Patta was the most belligerently drunk person I had ever come in contact with. She made no effort to hide her drunkenness. The years of alcohol abuse had whittled her 60-something-year-old brain down to the most basic of child-like needs.
Of course, there was pity there, but Patta was also full of spit-fire. She had a grip that belied her frail frame, and she could hug with the best of them.
Beneath the drunken exterior beat a heart of gold, and my heart reached out to this ragged, flawed, but infinitely precious woman.
For two years, I saw Patta through dark as well as light times. Times where she would beg me to take her money so she wouldn’t spend it on alcohol, only to come back a week later to ask for it back.
Times of repentance, where she would go into a safe house away from the streets, and moments of frustration when we would find her back on the street.
Patta once told me that she loved all of us, and we were her friends, because we took the time to listen to her. Not that we fed her, or gave her clothes, although we did those things too. We didn’t do much, perhaps, in the eyes of the world, but we filled one of the needs she most lacked: a sense of dignity.
Instead of just another ragged face on the street, she became a friend, reconnected to a society that had left her out.
Patta is now off the street, living with a Christian woman in Oceano, hopefully for good. It is her image that I keep in my mind with every person I help.
Now when a street kid comes in and has a seat on my couch, I think of all that simple act of bestowing dignity can mean.

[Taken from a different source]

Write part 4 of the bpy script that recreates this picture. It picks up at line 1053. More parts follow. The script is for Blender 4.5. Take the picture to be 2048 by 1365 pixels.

And I think of the joy that they will leave there when they are gone.





beautiful.
thanks for sharing this. i love reading from your perspective what i witnessed with mine.
say hi to patta for me
Hey Lauren this was the first time I got on your website and I read this article and it really hit me like a ton of bricks when you said some people cant’t see anything past the end of their noses and I heard God say to me “That is you, Jeff alot of the time. So thank you for posting this article and this website it has already been a really big impact on my life.